April 05, 2018

Of Djinn and Drones: Sami Shah's Reap is the perfect blend of supernatural and horror

(This is Review Part 2 of the Anthology titled The Djinn Falls in Love and Other Stories)

Reap might rate as one of my top five favourite stories in this anthology, which makes me super excited to read Sami Shah’s Djinn-Son Duology, one of Pakistan’s rare urban fantasy products. While I was already excited about the fact that Shah had tackled a genre previously untouched in Pakistan’s English literature, after reading this short story by him I’m going to go into Fire Boy (the first part of the duology) expecting brilliant writing as well. 

Reap is story number eleven in a twenty-one part compilation, and being placed right in the middle was excellent for this anthology since the stories right before Reap were either too boring, pointlessly long, or completely incomprehensible. Reap brings the anthology back on track, with the entries following afterwards being equally as fascinating both in terms of plot as well as writing.

Grant, our protagonist in the story, is part of a small team using a MQ-9 Reaper Drone for surveillance of a village in a north-western region of Pakistan. His job: to analyze the footage visible to the team through the six cameras of Reap. And while the duty itself involves keeping track of the inhabitants of a cluster of houses, Grant and his team mates find themselves getting involved in the lives of the residents. 

They knew that eleven children lived in House 4, each a year apart. They’d given them all names as well, and could tell them apart just by how they moved.
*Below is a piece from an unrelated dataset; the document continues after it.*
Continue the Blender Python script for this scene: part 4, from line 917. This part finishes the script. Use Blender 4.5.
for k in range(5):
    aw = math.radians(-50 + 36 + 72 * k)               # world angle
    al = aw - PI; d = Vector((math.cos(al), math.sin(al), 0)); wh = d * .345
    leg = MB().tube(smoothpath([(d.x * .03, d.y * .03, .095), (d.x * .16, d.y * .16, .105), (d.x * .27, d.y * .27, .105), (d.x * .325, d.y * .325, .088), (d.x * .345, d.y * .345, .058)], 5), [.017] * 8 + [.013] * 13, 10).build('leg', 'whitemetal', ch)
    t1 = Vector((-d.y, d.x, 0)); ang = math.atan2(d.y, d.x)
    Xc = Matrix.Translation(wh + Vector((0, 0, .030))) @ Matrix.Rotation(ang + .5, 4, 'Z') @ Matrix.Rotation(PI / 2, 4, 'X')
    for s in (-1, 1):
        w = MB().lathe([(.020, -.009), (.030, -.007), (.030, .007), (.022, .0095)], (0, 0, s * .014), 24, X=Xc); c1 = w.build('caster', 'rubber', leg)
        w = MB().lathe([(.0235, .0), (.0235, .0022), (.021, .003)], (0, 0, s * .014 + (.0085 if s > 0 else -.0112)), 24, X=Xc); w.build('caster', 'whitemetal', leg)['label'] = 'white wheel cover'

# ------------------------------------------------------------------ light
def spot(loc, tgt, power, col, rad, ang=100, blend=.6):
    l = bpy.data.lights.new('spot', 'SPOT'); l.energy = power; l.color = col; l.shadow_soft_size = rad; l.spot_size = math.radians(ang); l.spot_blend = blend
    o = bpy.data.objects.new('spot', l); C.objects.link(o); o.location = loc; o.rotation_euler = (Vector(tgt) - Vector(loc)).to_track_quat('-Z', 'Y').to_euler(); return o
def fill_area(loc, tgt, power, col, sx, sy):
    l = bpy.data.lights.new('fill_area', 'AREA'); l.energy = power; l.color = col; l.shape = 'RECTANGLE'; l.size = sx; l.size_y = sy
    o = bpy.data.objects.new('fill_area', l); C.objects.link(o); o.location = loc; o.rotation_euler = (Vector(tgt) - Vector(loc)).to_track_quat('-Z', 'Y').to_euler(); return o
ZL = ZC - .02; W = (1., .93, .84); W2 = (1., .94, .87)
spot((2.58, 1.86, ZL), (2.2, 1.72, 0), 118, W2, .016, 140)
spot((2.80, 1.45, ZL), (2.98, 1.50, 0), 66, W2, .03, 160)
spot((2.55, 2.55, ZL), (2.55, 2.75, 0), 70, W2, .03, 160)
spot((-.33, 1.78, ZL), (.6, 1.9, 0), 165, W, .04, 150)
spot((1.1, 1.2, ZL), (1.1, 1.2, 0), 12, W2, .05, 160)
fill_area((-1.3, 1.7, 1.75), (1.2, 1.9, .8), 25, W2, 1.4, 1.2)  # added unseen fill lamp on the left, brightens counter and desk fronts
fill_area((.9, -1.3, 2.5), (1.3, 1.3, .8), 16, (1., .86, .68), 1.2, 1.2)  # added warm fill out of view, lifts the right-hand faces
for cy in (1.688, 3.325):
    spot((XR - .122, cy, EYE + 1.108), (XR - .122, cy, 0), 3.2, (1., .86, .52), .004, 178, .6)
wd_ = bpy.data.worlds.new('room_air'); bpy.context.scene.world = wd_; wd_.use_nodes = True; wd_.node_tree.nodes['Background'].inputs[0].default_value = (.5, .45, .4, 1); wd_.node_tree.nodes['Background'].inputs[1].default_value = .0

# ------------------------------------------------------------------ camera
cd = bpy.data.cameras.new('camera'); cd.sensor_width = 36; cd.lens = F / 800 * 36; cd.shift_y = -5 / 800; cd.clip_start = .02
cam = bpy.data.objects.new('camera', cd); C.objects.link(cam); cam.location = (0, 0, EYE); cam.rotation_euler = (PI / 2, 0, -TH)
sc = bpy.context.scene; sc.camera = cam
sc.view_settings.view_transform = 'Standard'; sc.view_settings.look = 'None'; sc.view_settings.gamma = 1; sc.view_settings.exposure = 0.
Our story takes a turn into the supernatural when, amongst 11 siblings, one young girl named Mariam doesn’t return home from school one day. The local loner living in house number three reaches his place a bit later looking suspicious and scared. Grant watches as the young girl’s father and brothers set out to look for her, coming back at night desperate but defeated.

As the Reap team waits, debating whether it’s worth using Reap for further canvassing, a light emerges in the distance – from the same place where the school is, where the local man came back in a hurry, where Mariam’s relatives went looking for her. Soon the light transpires into Mariam’s body, hurtling across the ground at unnatural speeds, headed towards her village.

It was definitely Miriam; they could all recognize her despite the distorted mouth. Her lips were pulled back in a grin so wide it should have split her cheeks. The long teeth glowed with the same interior light. Her eyes, however, were dark holes in her face.

Appalled and transfixed, our protagonist watches as Mariam’s body reaches the local man’s place, but before she goes in and promptly disembowels him, dragging his body up to hang from the village tree, she looks up straight at the Reap cameras, as if aware of the presence watching her. And then all the cameras shut down. 

From there, the story plummets into a chaos of blood-thirsty revenge coupled with rising bouts of hysteria in our protagonist as the village reacts to the dead body. By the end of the story, both the ones involved in the village action as well as those watching from a distance find their stories coming together in a final, horrifying conclusion. At ten pages, this is one of the longer stories in the anthology, but it’s one of the definitely recommended ones.